[OT] Re: So what exactly is a complex number?

Grzegorz Słodkowicz jergosh at wp.pl
Sun Sep 9 13:29:16 CEST 2007

>> Interesting. It appears that we are ran into a mathematical
>> cultural difference. Were I come from vectors *are* defined as
>> having four properties that I enumerated. After some research I
>> found that English sources (Wikipedia) indeed give the definition
>> you supplied. 
> Indeed, interesting.
After some additional research I found that the most concise definition 
given here is 'A vector is an ordered pair of points'. From that follow 
the 4 properties:
if we describe a vector by 2 points A(x_1, y_1) and B(x_2, y_2) we can 
convert this representation into the form [x_2 - x_1, y_2 - y_1] but 
some information is then lost in the process - conversion in the 
opposite direction is not possible without knowing the starting point. 
The article on the English Wikipedia (again, 
http://en.wikipedia.org/wiki/Vector_%28spatial%29) says: "*vector*, is a 
concept characterized by a magnitude and a direction. A vector *can be 
thought of as* (emphasis mine - G.) an arrow in Euclidean space, drawn 
from an *initial point* /A/ pointing to a *terminal point* /B/." 
Apparently what you know as the definition is a property where I come 
from, and vice versa.

On a side note, I discovered more such differences (my studies are 
exclusively in English and we use mostly English textbooks even though 
I'm not in an English-speaking country). According to the article in the 
English Wikipedia a set is:
(...)By a /set/ we understand any collection /S/ of definite, distinct 
objects /s/ of our perception or of our thought (which will be called 
the /elements/ of /S/) into a whole."

In 'Basic Concepts of Mathematics' (available for free at 
http://www.trillia.com/zakon1.html), the author (who was, BTW, a Russian 
that settled in Canada) states:
"A set is often described as a collection (“aggregate”, “class”, 
“totality”, “family”) of objects of any specified kind. However, such 
descriptions are no definitions, as they merely replace the term “set” 
by other undefined terms. Thus the term “set” must be accepted as a 
primitive notion, without definition."

To its credit, the Wikipedia article states that it describes the 'naive 
theory of sets'. Not a word about primary notions under 
http://en.wikipedia.org/wiki/Axiomatic_set_theory either, though.

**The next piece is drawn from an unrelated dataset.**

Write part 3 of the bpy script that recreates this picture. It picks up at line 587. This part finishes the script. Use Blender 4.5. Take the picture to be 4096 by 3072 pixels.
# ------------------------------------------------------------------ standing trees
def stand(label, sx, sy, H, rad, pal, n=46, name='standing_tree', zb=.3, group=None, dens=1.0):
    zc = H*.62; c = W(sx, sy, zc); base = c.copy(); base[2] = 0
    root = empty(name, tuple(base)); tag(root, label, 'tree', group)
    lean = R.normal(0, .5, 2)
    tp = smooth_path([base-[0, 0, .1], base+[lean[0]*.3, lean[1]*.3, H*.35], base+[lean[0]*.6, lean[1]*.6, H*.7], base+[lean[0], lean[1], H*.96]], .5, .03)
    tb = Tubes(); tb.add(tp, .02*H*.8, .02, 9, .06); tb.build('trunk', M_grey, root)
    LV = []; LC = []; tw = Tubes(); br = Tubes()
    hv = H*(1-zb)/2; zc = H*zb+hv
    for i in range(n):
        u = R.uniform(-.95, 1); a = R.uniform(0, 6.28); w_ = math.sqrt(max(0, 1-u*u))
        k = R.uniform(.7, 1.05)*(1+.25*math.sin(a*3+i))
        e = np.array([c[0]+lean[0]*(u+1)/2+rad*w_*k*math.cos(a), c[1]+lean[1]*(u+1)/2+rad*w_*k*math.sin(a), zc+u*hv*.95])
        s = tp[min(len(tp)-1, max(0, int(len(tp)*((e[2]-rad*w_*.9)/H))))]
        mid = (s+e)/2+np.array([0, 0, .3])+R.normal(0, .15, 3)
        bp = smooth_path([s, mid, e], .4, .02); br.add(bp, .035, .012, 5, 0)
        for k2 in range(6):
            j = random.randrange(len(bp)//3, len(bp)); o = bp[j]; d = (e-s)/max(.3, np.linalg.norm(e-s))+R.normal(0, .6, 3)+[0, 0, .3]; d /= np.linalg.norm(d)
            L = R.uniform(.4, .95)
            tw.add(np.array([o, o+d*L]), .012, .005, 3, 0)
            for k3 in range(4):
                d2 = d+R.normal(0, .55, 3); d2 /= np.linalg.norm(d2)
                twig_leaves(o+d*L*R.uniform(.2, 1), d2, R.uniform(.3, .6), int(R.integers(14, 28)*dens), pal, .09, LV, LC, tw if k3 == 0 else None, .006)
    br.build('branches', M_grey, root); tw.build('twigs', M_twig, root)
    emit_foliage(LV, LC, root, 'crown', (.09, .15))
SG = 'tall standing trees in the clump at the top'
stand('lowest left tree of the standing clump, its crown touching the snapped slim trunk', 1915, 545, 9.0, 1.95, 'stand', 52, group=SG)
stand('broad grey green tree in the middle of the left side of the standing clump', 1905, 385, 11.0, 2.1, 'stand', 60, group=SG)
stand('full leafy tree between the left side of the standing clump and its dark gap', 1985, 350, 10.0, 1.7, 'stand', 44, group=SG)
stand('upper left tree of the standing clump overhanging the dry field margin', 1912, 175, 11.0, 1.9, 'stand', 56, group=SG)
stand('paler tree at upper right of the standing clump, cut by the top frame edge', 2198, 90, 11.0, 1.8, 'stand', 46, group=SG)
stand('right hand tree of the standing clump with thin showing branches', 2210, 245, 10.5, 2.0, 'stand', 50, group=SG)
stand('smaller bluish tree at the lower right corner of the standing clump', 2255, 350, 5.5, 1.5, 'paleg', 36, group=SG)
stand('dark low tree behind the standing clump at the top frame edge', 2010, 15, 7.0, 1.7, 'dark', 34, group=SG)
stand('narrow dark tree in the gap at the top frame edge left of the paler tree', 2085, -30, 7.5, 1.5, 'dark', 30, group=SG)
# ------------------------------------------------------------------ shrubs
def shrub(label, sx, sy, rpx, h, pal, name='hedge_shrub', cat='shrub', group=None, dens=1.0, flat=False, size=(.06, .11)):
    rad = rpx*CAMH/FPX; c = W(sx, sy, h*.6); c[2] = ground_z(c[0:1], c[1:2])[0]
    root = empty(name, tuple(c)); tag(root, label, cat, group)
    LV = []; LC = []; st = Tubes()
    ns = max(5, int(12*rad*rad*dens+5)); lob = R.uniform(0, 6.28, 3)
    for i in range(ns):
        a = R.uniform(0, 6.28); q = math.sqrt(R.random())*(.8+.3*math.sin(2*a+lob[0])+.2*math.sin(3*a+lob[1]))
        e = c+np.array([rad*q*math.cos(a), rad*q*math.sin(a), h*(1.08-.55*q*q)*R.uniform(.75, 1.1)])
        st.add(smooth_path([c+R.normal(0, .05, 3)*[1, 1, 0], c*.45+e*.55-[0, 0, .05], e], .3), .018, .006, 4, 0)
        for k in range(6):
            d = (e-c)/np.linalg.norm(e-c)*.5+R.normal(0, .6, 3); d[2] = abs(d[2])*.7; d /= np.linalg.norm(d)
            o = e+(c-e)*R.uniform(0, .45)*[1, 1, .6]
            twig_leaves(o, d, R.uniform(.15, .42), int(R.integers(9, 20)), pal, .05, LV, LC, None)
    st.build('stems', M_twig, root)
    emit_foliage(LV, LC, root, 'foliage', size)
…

Similarly, I was once given a definition of a number as 'the common 
feature of sets with the same size' (or something to that effect), one 
that I couldn't find in any English source. Another, trivial, example 
can be the Abel theorem which is known as Buniakovsky (Buniakowski) 
theorem in Eastern Europe. There are also some inconsistencies in 
mathematical notation that I couldn't settle with my university 
lecturers but I don't want to deviate from the subject any further. I 
suppose they're the kind of doubts you get after reading too much 
Dijkstra ;)

 > I didn't say that you must not know the point of application, but I
> said that it was not a property of the vector itself. It is true,
> however, that in physical calculations you should not "mix" many
> types of vectors (like force) that are, in the experiment, applied
> to different points of application.
Here it would be an intrinsic property of a vector ;). I think we've 
nailed the crux of the argument now.
>> Again, I think we were given different definitions. Mine states
>> that direction is 'the line on which the vector lies', sense is
>> the 'arrow' and magnitude is the 'length' (thus non-negative). The
>> definition is separate from mathematical description (which can be
>> '[1 1] applied at (0, 0)' or 'sqrt(2) at 45 deg applied at (0, 0)'
>> or any other that is unambiguous).
> Oh, I thought we were talking about quite mathematical vectors? 
But we were, I think?

>> No. In one-dimensional 'space' direction is a ± quantity (a
>> 'sense'). In 2-d it can be given as an angle.
> Indeed, you're right. So, those vectors have different properties
> depending on the used coordinate system? I myself prefer the
> concise definition ...
I think it's similar to points in space: depending on the number of 
dimensions you need a corresponding number of coordinates to describe a 
point. Whether these are Cartesian or polar coordinates (complex plane 
also springs to mind) has no bearing on their number.